Из многочисленных свидетельств участников Гражданской войны можно прийти к выводу; что бывшие царские генералы и офицеры были готовы идти на смерть, но не сумели в сложной социально-политической и экономической обстановке повести за собой народ, не смогли ему предложить ничего, кроме лозунгов: «Бей большевиков!», «Даешь единую и неделимую!». Таким образом, менталитет белых лидеров оказался не только «недостатком в борьбе, бывшей политической по своей сути» (П. Кенез){268}, но и отразился на формировании и развитии спецслужб всех белогвардейских правительств и армий.

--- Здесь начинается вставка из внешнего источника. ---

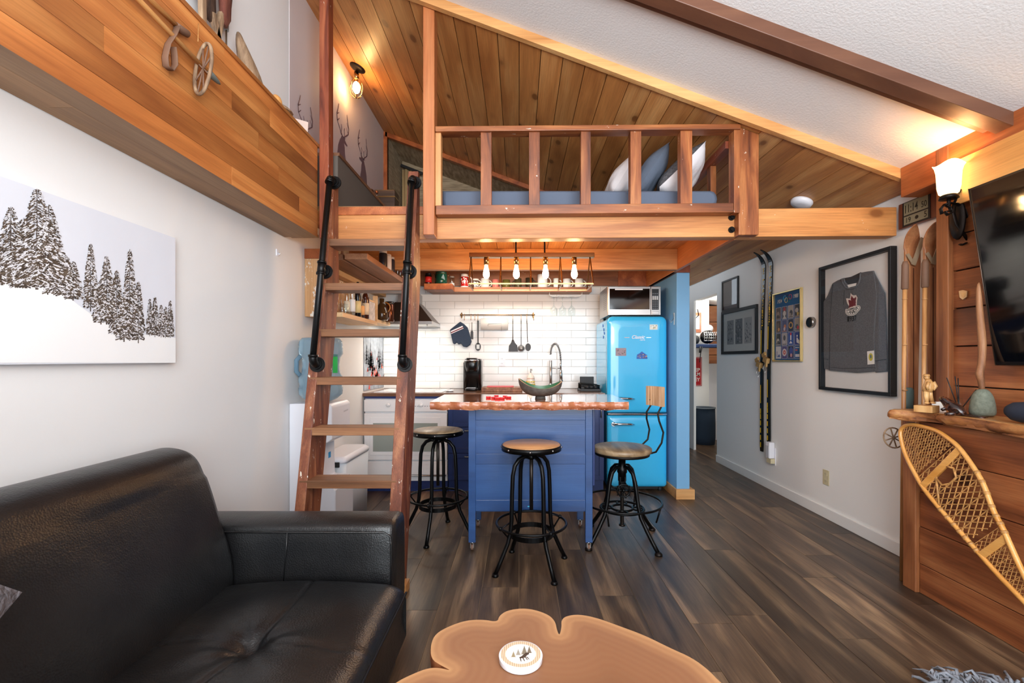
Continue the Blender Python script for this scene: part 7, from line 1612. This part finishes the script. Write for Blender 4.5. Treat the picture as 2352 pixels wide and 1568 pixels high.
tx.add([Vector((Xk - 0.0062, ym0 + 0.085 + 0.012 * math.cos(-k * pi / 8), 2.060 + 0.011 * math.sin(-k * pi / 8))) for k in range(16)], [tuple(range(16))])
tx.build('digits', colmat('lcd ink', (20, 20, 18), 0.5), ck)
# old wooden skis and poles standing in the corner
def oldski(pc, ptip, yt, label, Y=2.66):
    t = thing('wooden_ski', label, 'ski', ((pc - CX) * Y / F, Y, 0), 'old wooden skis in the corner')
    x = (pc - CX) * Y / F; hw = 0.040; rings = []; ztop = H - (yt + 62 - CY) * Y / F; zb0 = 0.0
    for k in range(21):
        f = k / 20; w = hw * (1 - 0.28 * math.sin(pi * min(1, f * 1.1)) ** 2 + (0.1 if f > 0.93 else 0)); z = zb0 + (ztop - zb0) * f
        rings.append([Vector((x - w, Y - 0.008, z)), Vector((x + w, Y - 0.008, z)), Vector((x + w, Y + 0.008, z)), Vector((x - w, Y + 0.008, z))])
    for k in range(1, 11):
        a = k / 10; c = 1.1 * a; R_ = 0.15; w = hw * 1.1 * (1 - a ** 2.4) + 0.004; dx = -0.050 * a ** 1.5
        yy = Y - R_ * (1 - math.cos(c)); zz = ztop + R_ * math.sin(c); rings.append([Vector((x - w + dx, yy - .006, zz)), Vector((x + w + dx, yy - .006, zz)), Vector((x + w + dx, yy + .006, zz)), Vector((x - w + dx, yy + .006, zz))])
    m_ = MB(); m_.loft(rings, smooth=False); m_.build('blade', M['ski_wood'], t, bevel=0.002, bseg=1)
    st = MB(); st.tube([(x + w_ * 0 + a, Y - 0.018 - 0.005 * math.sin(q), z) for a, z, q in ((0.036, ztop + 0.03, 0), (0.02, ztop - 0.04, 1), (-0.01, ztop - 0.12, 1.5), (-0.03, ztop - 0.13, 1.5), (-0.035, ztop - 0.05, 1))], 0.004, 8, flat=(0.012, 0.003)) if False else None
    st = MB(); a = Vector((x + 0.036, Y - 0.03, ztop + 0.07)); b = Vector((x - 0.016, Y - 0.025, ztop - 0.085)); st.bar(a, b, 0.026, 0.004, (0, 1, 0)); st.bar(b + Vector((0, 0, 0.01)), Vector((x - 0.046, Y - 0.02, ztop - 0.02)), 0.018, 0.004, (0, 1, 0)); st.build('canvas_loop', M['webbing'], t)
    g = MB(); g.box(x - 0.003, x + 0.003, Y - 0.0095, Y - 0.007, 0.95, ztop - 0.1); g.build('centre_groove', colmat('groove brown', (90, 50, 32), 0.4), t)
    return t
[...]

Не утруждая себя инновационными подходами, генералы и офицеры создавали разведку и контрразведку по лекалам распавшейся русской армии, тем самым повторяя ошибку, допущенную основателями контрразведки в 1910 году, закрепив ее за военным ведомством.
Не лишним будет сказать, что на заседаниях межведомственной комиссии 1909—1910 годов вместе с вышеописанной схемой рассматривалась схема подчинения контрразведки Департаменту полиции в виде структурного подразделения. Однако она была отклонена, так и оставшись нереализованной при царизме. Но после Октябрьской революции стихийно, в силу крайней жизненной необходимости, именно ее начнут воплощать в жизнь не обремененные стереотипным мышлением большевистские лидеры. ВЧК представляла собой систему, в которой под единым руководством находились местные ЧК (территориальные органы безопасности) и особые отделы (военная контрразведка). Тем самым под контролем одной структуры оказалось и гражданское население, и вооруженные силы страны.